Various chapters and verses of this book would remind us that we are wanted and even occasionally delighted in, despite the unfortunate truth that we are

greedy-grabby, self-referential, indulgent, overly judgmental, and often hysterical.”

In her version, we would be accepted for our gifts and our apparent flaws.

We are welcome because we Belong to each other.

Lamott asserts that
Somehow that book “went missing”…

Perhaps “when the editorial board of bishops pored over the canonical lists from Jerusalem and Alexandria, they arbitrarily nixed the book the states unequivocally
that you are wanted,

even rejoiced in.”

She says
“We have to write that book ourselves.”

And I say,

we have to write that book together.

And we do write that book together with every encounter of Welcome we share.

We write The Book of Welcome every time we acknowledge the echo of divinity in our hearts and in our Anam Ċara.

We write The Book of Welcome every time we gather together in response to our members’ needs, hopes and dreams.

We write The Book of Welcome every time we answer the call to invite and greet new ones into our spiritual family.

We write The Book of Welcome every time we
unite in the name of this congregation and our UU Faith tradition and evangelize in response to the calls of
and justice
and being on the side of love.

We write The Book of Welcome together every time we open the doors to this fellowship and invite in those peaceably seeking spiritual sanctuary.
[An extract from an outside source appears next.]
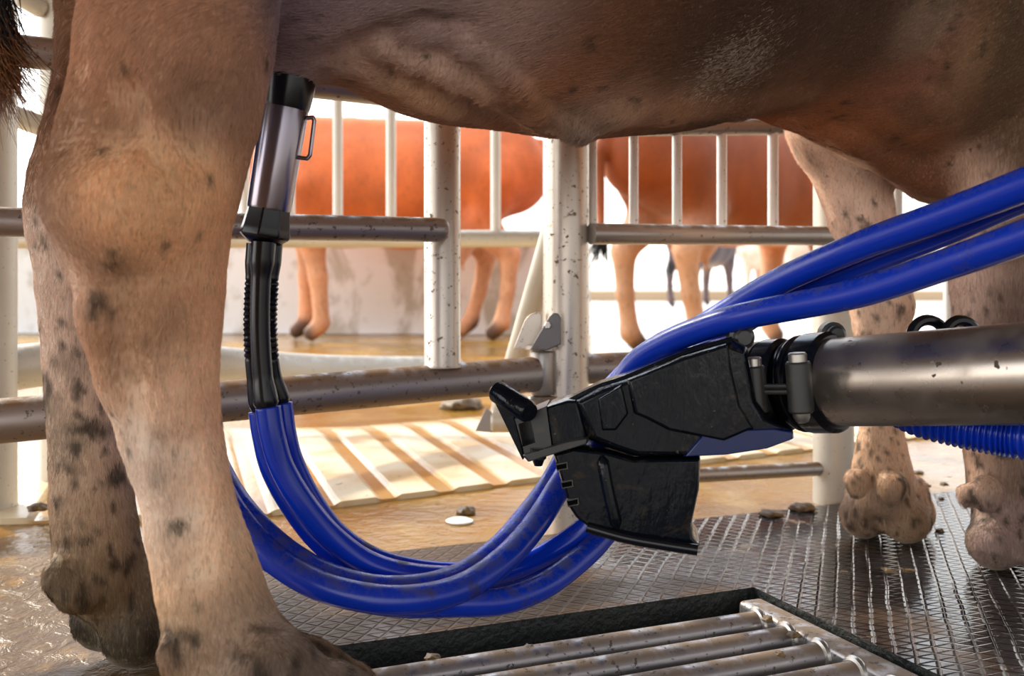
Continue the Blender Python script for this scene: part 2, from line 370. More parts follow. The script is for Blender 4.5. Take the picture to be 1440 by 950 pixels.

A Blessing for Our Congregation

May this house of worship be blessed.
May this congregation be loving to each other.

May your doors remain open to welcome the stranger seeking spiritual solace and inspiration.

May you deepen your friendships in trust and in faith.

May you find peace and create peaceableness as you live into our shared values.

May you be joy-full and thoughtful, and
May you be a light of grace and a beacon of welcome to the world, and
May you remember that we
Belong to each other.

This sermon, Anam Ċara & the Divine Echo, was originally delivered May 28th, 2017  at the UU Church in Sangerville, Maine. The video of this sermon was recorded at Starr King UU Fellowship in Plymouth, NH on October 6th, 2019 – just two weeks after Twinkle’s son died tragically. The sentiment of this sermon is timeless and relevant to any moment when ones are experiencing deep grief, and as a reminder of why we need to build the beloved community.